Former President Evo Morales returned to Bolivia on Monday for the first time in a year after being forced into exile following a failed attempt at a fourth term in office.
Morales has been in Argentina since December 2019 after first being granted asylum in Mexico. Hundreds of supporters gathered at Argentina’s border with Bolivia to celebrate his return, according to the Associated Press. Argentina’s leftist President Alberto Fernandez appeared as well, telling Morales, “I am going to miss you.”
Morales returned to Bolivia following his Movement Toward Socialism party’s victory in the redo of the 2019 election. This year’s election reaffirms the annulled results of the 2019 election. In last year’s election, the Organization of American States, an international coalition of all 35 independent states of the Americas, announced that identified inconsistencies within the polling data “drastically modifie[d] the fate of the election and generate[d] a loss of confidence in the electoral process,” despite concerns of the analysis’s accuracy.
The OAS’s recommendation that the country redo the election led to protests on both sides of the political spectrum. Morales left the country in exile, and his government resigned.
After his MTS party declared victory, Morales said, “We’ve recovered our democracy.” His hand-picked successor, Luis Arce, was sworn in as the third president of Bolivia on Sunday after winning 55% of the national vote and retained its control of Bolivia’s legislature.
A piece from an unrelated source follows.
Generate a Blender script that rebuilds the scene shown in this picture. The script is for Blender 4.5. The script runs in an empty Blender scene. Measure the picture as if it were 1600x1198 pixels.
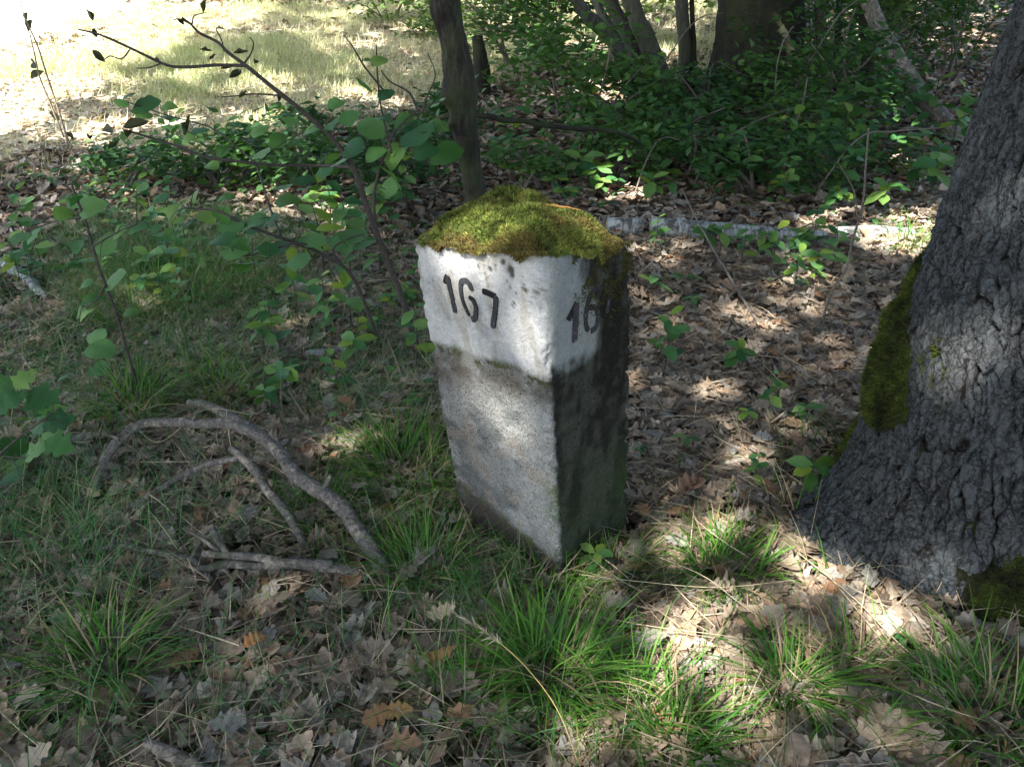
import bpy, math, random
import numpy as np
from mathutils import Vector, Matrix

rng = np.random.default_rng(167)
random.seed(167)
scene = bpy.context.scene
col = scene.collection

# ------------------------------------------------------------------ camera
CAM_H = 1.35
PITCH, ROLL = math.radians(29.0), math.radians(-1.0)
FPX = 1200.0                                    # focal length in pixels of a 1600 px wide frame
FWD = np.array([0, math.cos(PITCH), -math.sin(PITCH)])
_r = np.array([1.0, 0, 0]); _u = np.cross(_r, FWD)
RGT = math.cos(ROLL) * _r + math.sin(ROLL) * _u
UPV = -math.sin(ROLL) * _r + math.cos(ROLL) * _u
cam_d = bpy.data.cameras.new('camera'); cam = bpy.data.objects.new('camera', cam_d); col.objects.link(cam)
cam_d.sensor_width = 36; cam_d.lens = 36 * FPX / 1600; cam_d.clip_start = 0.02; cam_d.clip_end = 500
M = Matrix(((RGT[0], UPV[0], -FWD[0], 0), (RGT[1], UPV[1], -FWD[1], 0), (RGT[2], UPV[2], -FWD[2], CAM_H), (0, 0, 0, 1)))
cam.matrix_world = M
scene.camera = cam

# ------------------------------------------------------------------ light
SUN = np.array([-0.85, -0.90, 1.52]); SUN /= np.linalg.norm(SUN)
SUN_EL = math.asin(SUN[2]); SUN_AZ = math.atan2(SUN[0], SUN[1])
world = bpy.data.worlds.new('World'); scene.world = world; world.use_nodes = True
wn = world.node_tree.nodes; wn.clear()
sky = wn.new('ShaderNodeTexSky'); sky.sky_type = 'NISHITA'; sky.sun_disc = False
sky.sun_elevation = SUN_EL; sky.sun_rotation = SUN_AZ; sky.air_density = 1.0; sky.dust_density = 2.5; sky.ozone_density = 0.75
bg = wn.new('ShaderNodeBackground'); bg.inputs['Strength'].default_value = 0.135
wo = wn.new('ShaderNodeOutputWorld')
world.node_tree.links.new(sky.outputs[0], bg.inputs[0]); world.node_tree.links.new(bg.outputs[0], wo.inputs[0])
sl = bpy.data.lights.new('sun', 'SUN'); sl.energy = 5.0; sl.angle = math.radians(0.53); sl.color = (1.0, 0.965, 0.90)
so = bpy.data.objects.new('sun', sl); col.objects.link(so)
so.rotation_euler = Vector(SUN).to_track_quat('Z', 'Y').to_euler()
so.location = (-8, -8, 15)
scene.view_settings.view_transform = 'Standard'
scene.view_settings.look = 'None'
scene.view_settings.gamma = 1.0
scene.view_settings.use_curve_mapping = False
scene.view_settings.exposure = 2.6
scene.cycles.max_bounces = 7
scene.cycles.diffuse_bounces = 4
scene.cycles.transmission_bounces = 4
scene.cycles.caustics_reflective = False
scene.cycles.caustics_refractive = False

# ------------------------------------------------------------------ helpers: noise, projection
def _hash(i, j, k, seed):
    i = i.astype(np.int64).astype(np.uint64); j = j.astype(np.int64).astype(np.uint64); k = k.astype(np.int64).astype(np.uint64)
    n = i * np.uint64(374761393) + j * np.uint64(668265263) + k * np.uint64(2147483647) + np.uint64(seed * 1442695 + 12345)
    n &= np.uint64(0xffffffff)
    n = ((n ^ (n >> np.uint64(13))) * np.uint64(1274126177)) & np.uint64(0xffffffff)
    n = ((n ^ (n >> np.uint64(16))) * np.uint64(2246822519)) & np.uint64(0xffffffff)
    n ^= n >> np.uint64(15)
    return n.astype(np.float64) / 4294967295.0

def vnoise(P, seed=0):
    """value noise in -1..1, P is (N,3)"""
    P = np.asarray(P, float)
    i = np.floor(P); f = P - i; f = f * f * (3 - 2 * f)
    out = 0
    for dx in (0, 1):
        wx = f[:, 0] if dx else 1 - f[:, 0]
        for dy in (0, 1):
            wy = f[:, 1] if dy else 1 - f[:, 1]
            for dz in (0, 1):
                wz = f[:, 2] if dz else 1 - f[:, 2]
                out = out + wx * wy * wz * _hash(i[:, 0] + dx, i[:, 1] + dy, i[:, 2] + dz, seed)
    return out * 2 - 1

def fbm(P, octs=4, seed=0):
    P = np.asarray(P, float); s = 0; a = 0.5
    for o in range(octs):
        s = s + a * vnoise(P * 2 ** o + o * 17.3, seed + o); a *= 0.5
    return s

def worley(P2, seed=0):
    i = np.floor(P2); F1 = np.full(len(P2), 9.0); F2 = np.full(len(P2), 9.0); ID = np.zeros(len(P2))
    z = np.zeros(len(P2))
    for dx in (-1, 0, 1):
        for dy in (-1, 0, 1):
            cx, cy = i[:, 0] + dx, i[:, 1] + dy
            hx, hy = _hash(cx, cy, z, seed), _hash(cx, cy, z + 1, seed)
            d = np.hypot(cx + hx - P2[:, 0], cy + hy - P2[:, 1])
            m = d < F1
            F2 = np.where(m, F1, np.minimum(F2, d)); ID = np.where(m, _hash(cx, cy, z + 2, seed), ID); F1 = np.where(m, d, F1)
    return F1, F2, ID

def sstep(a, b, x):
    t = np.clip((np.asarray(x, float) - a) / (b - a), 0, 1); return t * t * (3 - 2 * t)

def hgt(x, y):
    x = np.asarray(x, float); y = np.asarray(y, float)
    b = 0.020 * np.sin(1.3 * x + 0.5) * np.cos(1.1 * y + .4) + 0.012 * np.sin(2.9 * x + 1.7 * y) + 0.008 * np.sin(6.1 * x - 4.3 * y + 1)
    d = np.maximum(0, y - 4.5)
    rise = 0.05 * (np.sqrt(d * d + 1.0) - 1.0)
    far = np.maximum(0, np.hypot(x, y) - 24); rise = rise + 0.05 * far
    mound = 0.05 * np.exp(-((x - 1.25) ** 2 + (y - 1.75) ** 2) / 0.5)
    dip = -0.062 * np.exp(-((x - 0.15) ** 2 + (y - 1.60) ** 2) / 0.22)
    return b + rise + mound + dip

def ray(px, py):
    return FWD + (px - 800) / FPX * RGT - (py - 599) / FPX * UPV
CAMP = np.array([0, 0, CAM_H])
def atY(px, py, Y):
    d = ray(px, py); return CAMP + d * (Y / d[1])
def atZ(px, py, z):
    d = ray(px, py); return CAMP + d * ((z - CAM_H) / d[2])
def gp(px, py, dz=0.0):
    """ground point seen at a pixel of the 1600 px frame"""
    d = ray(px, py); t = 1.0; z = 0.0
    for _ in range(40):
        t = (z - CAM_H) / min(d[2], -0.01); p = CAMP + d * t; z = 0.5 * z + 0.5 * (float(hgt(p[0], p[1])) + dz)
    p[2] = float(hgt(p[0], p[1])) + dz
    return p
def project(P):
    d = np.asarray(P, float) - CAMP; z = d @ FWD
    zz = np.where(np.abs(z) < 1e-6, 1e-6, z)
    return 800 + FPX * (d @ RGT) / zz, 599 - FPX * (d @ UPV) / zz, z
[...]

Morales faces charges of treason from prosecutors lodged during the interim government, accusing him of inciting violent protests that restricted the flow of food supplies to Bolivians. Human Rights Watch, an international nongovernment organization, said the charges against him were likely politically motivated — but accuses Morales’s government of similar abuses. There are no active warrants for Morales’s arrest, and it is unlikely his successor would choose to prosecute the former president.
Morales has not said whether he intends to seek an active role in the new administration or the MTS. Arce, who has yet to announce his Cabinet, has “downplayed suggestions that Morales would play a major role in his administration,” according to the Associated Press.